> _Supplied data_:
▼▼▼

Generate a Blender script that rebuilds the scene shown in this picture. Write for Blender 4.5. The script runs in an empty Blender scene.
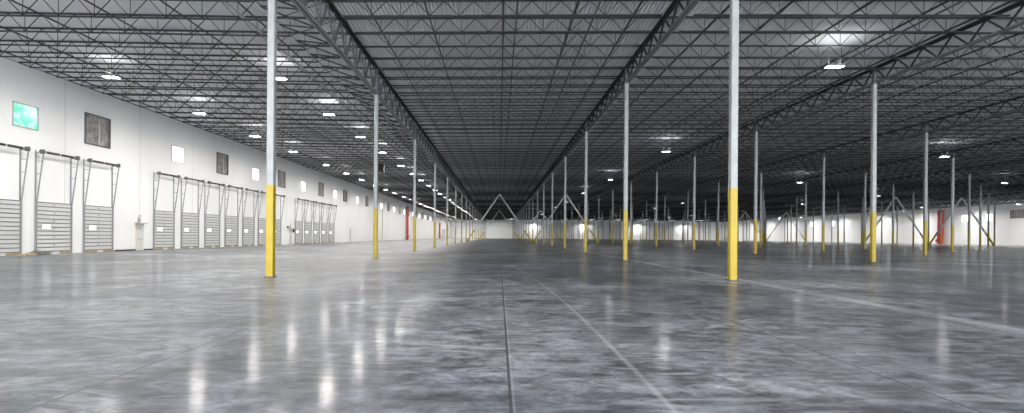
import bpy, math, random
from mathutils import Vector, Matrix
random.seed(7)
S = bpy.context.scene
COL = S.collection

# ------------------------------------------------------------------ layout (metres)
CAM_Z = 1.55
F_PX = 555.0
XL, XR = -32.5, 149.8            # side walls
Y0, Y1 = -15.0, 368.0            # built length of the hall
ROWS = [-8.33] + [8.52 + 16.72 * i for i in range(8)]
PY = 17.2                        # column pitch in depth
YC = [20.25 + PY * i for i in range(20)]
JP = PY / 8.0                    # joist pitch
ROOF = [(-40, 13.12), (-32.5, 13.05), (-8.29, 12.82), (8.61, 13.02), (25.5, 13.12), (59.3, 13.2), (126.9, 13.05), (151.0, 12.95), (160, 12.9)]
def roof_z(x):                   # level of the top of the joists
    for (a, za), (b, zb) in zip(ROOF, ROOF[1:]):
        if x <= b: return za + (zb - za) * (x - a) / (b - a)
    return ROOF[-1][1]
def gdepth(i): return 1.78 if i == 0 else 1.08
def cap_z(i):  return roof_z(ROWS[i]) - gdepth(i) - 0.06   # light shaft ends here

# ------------------------------------------------------------------ helpers
def mat(name, col, rough=0.5, metal=0.0, emit=None, es=0.0, spec=0.5):
    m = bpy.data.materials.new(name); m.use_nodes = True
    b = m.node_tree.nodes['Principled BSDF']
    b.inputs['Base Color'].default_value = (*col, 1)
    b.inputs['Roughness'].default_value = rough
    b.inputs['Metallic'].default_value = metal
    b.inputs['Specular IOR Level'].default_value = spec
    if emit:
        b.inputs['Emission Color'].default_value = (*emit, 1)
        b.inputs['Emission Strength'].default_value = es
    return m
def noisy(name, c1, c2, scale, rough=0.5, metal=0.0, detail=4, stretch=(1, 1, 1)):
    m = mat(name, c1, rough, metal); nt = m.node_tree; b = nt.nodes['Principled BSDF']
    tc = nt.nodes.new('ShaderNodeTexCoord'); mp = nt.nodes.new('ShaderNodeMapping')
    mp.inputs['Scale'].default_value = stretch
    n = nt.nodes.new('ShaderNodeTexNoise'); n.inputs['Scale'].default_value = scale; n.inputs['Detail'].default_value = detail
    r = nt.nodes.new('ShaderNodeValToRGB')
    r.color_ramp.elements[0].color = (*c1, 1); r.color_ramp.elements[1].color = (*c2, 1)
    r.color_ramp.elements[0].position = 0.35; r.color_ramp.elements[1].position = 0.65
    nt.links.new(tc.outputs['Object'], mp.inputs[0]); nt.links.new(mp.outputs[0], n.inputs[0])
    nt.links.new(n.outputs[0], r.inputs[0]); nt.links.new(r.outputs[0], b.inputs['Base Color'])
    return m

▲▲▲

> _Exercise_:
Scan the material above for the word "scene". Copy each line where it occurs.

> _Solution for this exercise_:
Generate a Blender script that rebuilds the scene shown in this picture. Write for Blender 4.5. The script runs in an empty Blender scene.
S = bpy.context.scene